# SUPPLIED DATA
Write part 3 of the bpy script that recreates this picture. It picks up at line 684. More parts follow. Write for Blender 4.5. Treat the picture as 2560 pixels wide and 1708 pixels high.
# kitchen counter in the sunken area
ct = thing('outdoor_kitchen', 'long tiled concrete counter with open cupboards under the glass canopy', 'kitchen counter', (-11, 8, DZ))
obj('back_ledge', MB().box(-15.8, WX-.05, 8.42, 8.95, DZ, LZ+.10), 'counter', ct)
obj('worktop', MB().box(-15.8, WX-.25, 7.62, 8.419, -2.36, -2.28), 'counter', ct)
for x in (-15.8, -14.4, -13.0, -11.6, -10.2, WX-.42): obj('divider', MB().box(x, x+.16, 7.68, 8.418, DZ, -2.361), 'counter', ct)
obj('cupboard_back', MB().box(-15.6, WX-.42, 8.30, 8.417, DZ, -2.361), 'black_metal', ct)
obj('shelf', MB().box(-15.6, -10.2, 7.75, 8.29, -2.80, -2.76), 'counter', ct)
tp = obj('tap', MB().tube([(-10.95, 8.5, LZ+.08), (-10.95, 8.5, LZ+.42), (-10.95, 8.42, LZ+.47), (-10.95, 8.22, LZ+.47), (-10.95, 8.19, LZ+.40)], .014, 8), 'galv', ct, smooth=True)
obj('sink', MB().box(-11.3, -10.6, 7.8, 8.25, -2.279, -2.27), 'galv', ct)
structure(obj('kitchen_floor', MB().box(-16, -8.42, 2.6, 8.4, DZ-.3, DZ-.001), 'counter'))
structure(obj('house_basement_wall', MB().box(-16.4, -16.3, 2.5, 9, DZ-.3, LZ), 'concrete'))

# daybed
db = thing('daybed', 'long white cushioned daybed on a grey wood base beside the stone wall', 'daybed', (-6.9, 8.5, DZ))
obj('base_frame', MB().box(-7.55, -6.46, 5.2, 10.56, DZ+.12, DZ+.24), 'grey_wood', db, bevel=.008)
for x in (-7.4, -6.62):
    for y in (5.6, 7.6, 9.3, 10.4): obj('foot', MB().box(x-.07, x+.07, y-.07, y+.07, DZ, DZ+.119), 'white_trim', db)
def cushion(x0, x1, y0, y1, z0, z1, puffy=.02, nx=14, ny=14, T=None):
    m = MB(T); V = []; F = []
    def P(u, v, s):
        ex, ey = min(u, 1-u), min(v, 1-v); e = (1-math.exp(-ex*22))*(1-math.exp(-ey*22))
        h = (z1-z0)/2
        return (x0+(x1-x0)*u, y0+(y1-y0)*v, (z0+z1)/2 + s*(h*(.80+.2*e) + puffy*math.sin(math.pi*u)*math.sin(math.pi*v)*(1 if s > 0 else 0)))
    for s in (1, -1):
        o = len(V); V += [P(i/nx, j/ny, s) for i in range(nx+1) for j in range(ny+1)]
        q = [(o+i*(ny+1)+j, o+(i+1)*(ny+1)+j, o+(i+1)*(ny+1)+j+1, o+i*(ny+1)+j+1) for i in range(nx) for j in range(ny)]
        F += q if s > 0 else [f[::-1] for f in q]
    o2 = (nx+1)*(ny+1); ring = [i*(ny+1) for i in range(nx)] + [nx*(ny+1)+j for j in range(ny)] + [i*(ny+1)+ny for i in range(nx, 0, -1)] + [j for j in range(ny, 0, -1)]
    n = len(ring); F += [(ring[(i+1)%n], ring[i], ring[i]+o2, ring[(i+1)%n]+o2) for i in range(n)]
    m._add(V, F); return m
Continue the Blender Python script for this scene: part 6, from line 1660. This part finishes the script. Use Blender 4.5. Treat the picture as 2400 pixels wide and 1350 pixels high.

# INSTRUCTIONS TO FOLLOW
Retype each record exactly, leaving nothing out.

# TASK SOLUTION
Write part 3 of the bpy script that recreates this picture. It picks up at line 684. More parts follow. Write for Blender 4.5. Treat the picture as 2560 pixels wide and 1708 pixels high.
# kitchen counter in the sunken area
ct = thing('outdoor_kitchen', 'long tiled concrete counter with open cupboards under the glass canopy', 'kitchen counter', (-11, 8, DZ))
obj('back_ledge', MB().box(-15.8, WX-.05, 8.42, 8.95, DZ, LZ+.10), 'counter', ct)
obj('worktop', MB().box(-15.8, WX-.25, 7.62, 8.419, -2.36, -2.28), 'counter', ct)
for x in (-15.8, -14.4, -13.0, -11.6, -10.2, WX-.42): obj('divider', MB().box(x, x+.16, 7.68, 8.418, DZ, -2.361), 'counter', ct)
obj('cupboard_back', MB().box(-15.6, WX-.42, 8.30, 8.417, DZ, -2.361), 'black_metal', ct)
obj('shelf', MB().box(-15.6, -10.2, 7.75, 8.29, -2.80, -2.76), 'counter', ct)
tp = obj('tap', MB().tube([(-10.95, 8.5, LZ+.08), (-10.95, 8.5, LZ+.42), (-10.95, 8.42, LZ+.47), (-10.95, 8.22, LZ+.47), (-10.95, 8.19, LZ+.40)], .014, 8), 'galv', ct, smooth=True)
obj('sink', MB().box(-11.3, -10.6, 7.8, 8.25, -2.279, -2.27), 'galv', ct)
structure(obj('kitchen_floor', MB().box(-16, -8.42, 2.6, 8.4, DZ-.3, DZ-.001), 'counter'))
structure(obj('house_basement_wall', MB().box(-16.4, -16.3, 2.5, 9, DZ-.3, LZ), 'concrete'))

# daybed
db = thing('daybed', 'long white cushioned daybed on a grey wood base beside the stone wall', 'daybed', (-6.9, 8.5, DZ))
obj('base_frame', MB().box(-7.55, -6.46, 5.2, 10.56, DZ+.12, DZ+.24), 'grey_wood', db, bevel=.008)
for x in (-7.4, -6.62):
    for y in (5.6, 7.6, 9.3, 10.4): obj('foot', MB().box(x-.07, x+.07, y-.07, y+.07, DZ, DZ+.119), 'white_trim', db)
def cushion(x0, x1, y0, y1, z0, z1, puffy=.02, nx=14, ny=14, T=None):
    m = MB(T); V = []; F = []
    def P(u, v, s):
        ex, ey = min(u, 1-u), min(v, 1-v); e = (1-math.exp(-ex*22))*(1-math.exp(-ey*22))
        h = (z1-z0)/2
        return (x0+(x1-x0)*u, y0+(y1-y0)*v, (z0+z1)/2 + s*(h*(.80+.2*e) + puffy*math.sin(math.pi*u)*math.sin(math.pi*v)*(1 if s > 0 else 0)))
    for s in (1, -1):
        o = len(V); V += [P(i/nx, j/ny, s) for i in range(nx+1) for j in range(ny+1)]
        q = [(o+i*(ny+1)+j, o+(i+1)*(ny+1)+j, o+(i+1)*(ny+1)+j+1, o+i*(ny+1)+j+1) for i in range(nx) for j in range(ny)]
        F += q if s > 0 else [f[::-1] for f in q]
    o2 = (nx+1)*(ny+1); ring = [i*(ny+1) for i in range(nx)] + [nx*(ny+1)+j for j in range(ny)] + [i*(ny+1)+ny for i in range(nx, 0, -1)] + [j for j in range(ny, 0, -1)]
    n = len(ring); F += [(ring[(i+1)%n], ring[i], ring[i]+o2, ring[(i+1)%n]+o2) for i in range(n)]
    m._add(V, F); return m
Continue the Blender Python script for this scene: part 6, from line 1660. This part finishes the script. Use Blender 4.5. Treat the picture as 2400 pixels wide and 1350 pixels high.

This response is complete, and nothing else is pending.